Seriously though, how is it even remotely possible for somebody to walk into a reception area on street level and be so convinced that it could even possibly be the second floor? BITCH, HOW MANY FLIGHTS OF STAIRS DID YOU WALK UP?? DID YOU JUST CATCH A LIFT FROM THE FOOTPATH?? YOU STUPID FUCKING DUMBASS!!

Yes, I am more than aware that I let it get to me far too much, and I know I need to let it go, but fuck, it’s just so infuriating. I just sends me into a white-hot, table-flipping rage. All I wanna do is leap across my desk and slap some sense into them. However, I’ve also discovered that some people are just fucking dumb and cannot be helped.

This is how I feel after most telephone conversations at work…

On the flip-side, something that makes me happy. Hmmm… There are so manny different ways I could answer this, but I fear they would all get me into trouble somehow… :-/

One thing that truly does make me happy is dancing. Sometimes it might be the absolute last thing I would want to do, or maybe I really just cannot be bothered, or I’m feeling too angry at the shit day I’ve had… but after a class, I feel so much better. Exhausted, yes, but better. For that hour, nothing else matters. Nothing else exists. It’s just me and the music and rest of the people in that studio, and the outside world ceases to exist. I keep forgetting that I’m not necessarily the only people who may be having a shit day either, and that I’m not the only one who needs this hour of dance as a means to escape; an opportunity to just claim an hour of ‘me’ time. When I make myself remember that, it brings me back to reality, and makes me feel rather humbled that I’m helping somebody else escape whatever bullshit their dealing with, the same way I’m escaping my bullshit.

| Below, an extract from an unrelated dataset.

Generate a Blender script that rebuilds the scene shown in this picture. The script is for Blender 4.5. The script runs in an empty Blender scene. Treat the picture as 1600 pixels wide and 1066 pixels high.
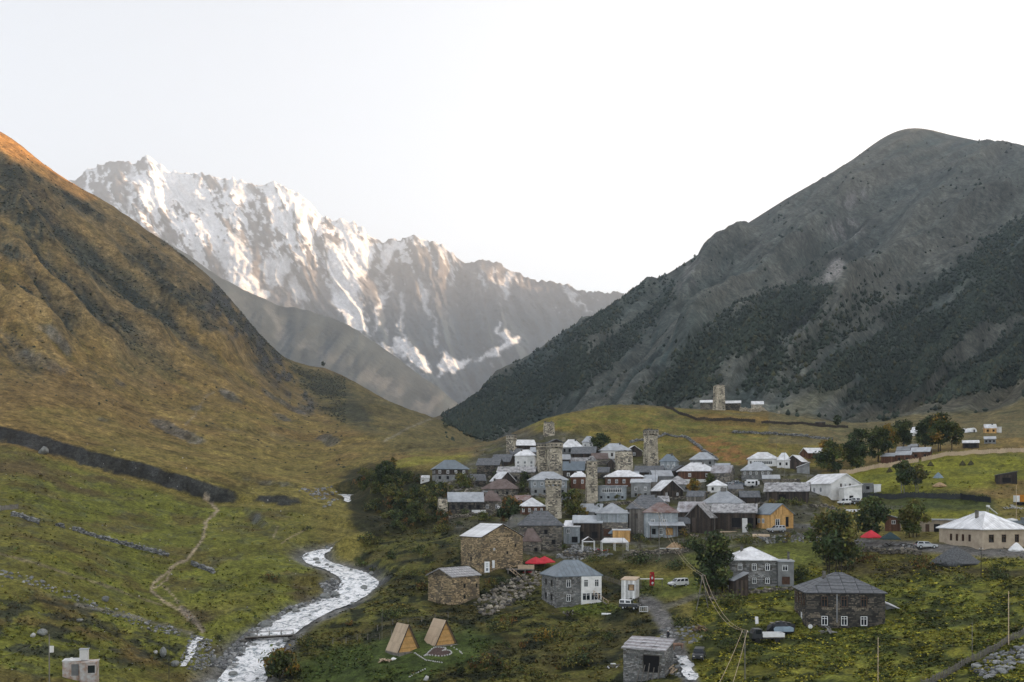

I think it does change my perspective on the former. It proves that I get far too emotionally involved in people’s stupidity; I let it affect me far more than it really should, and at the end of the day, I shouldn’t be at a point where I need escape time. I know that I’m like this, and I know that I need to change this… it’s just a matter of determine how to actually achieve this.

But until such time, I’ll continue to flip tables in my mind.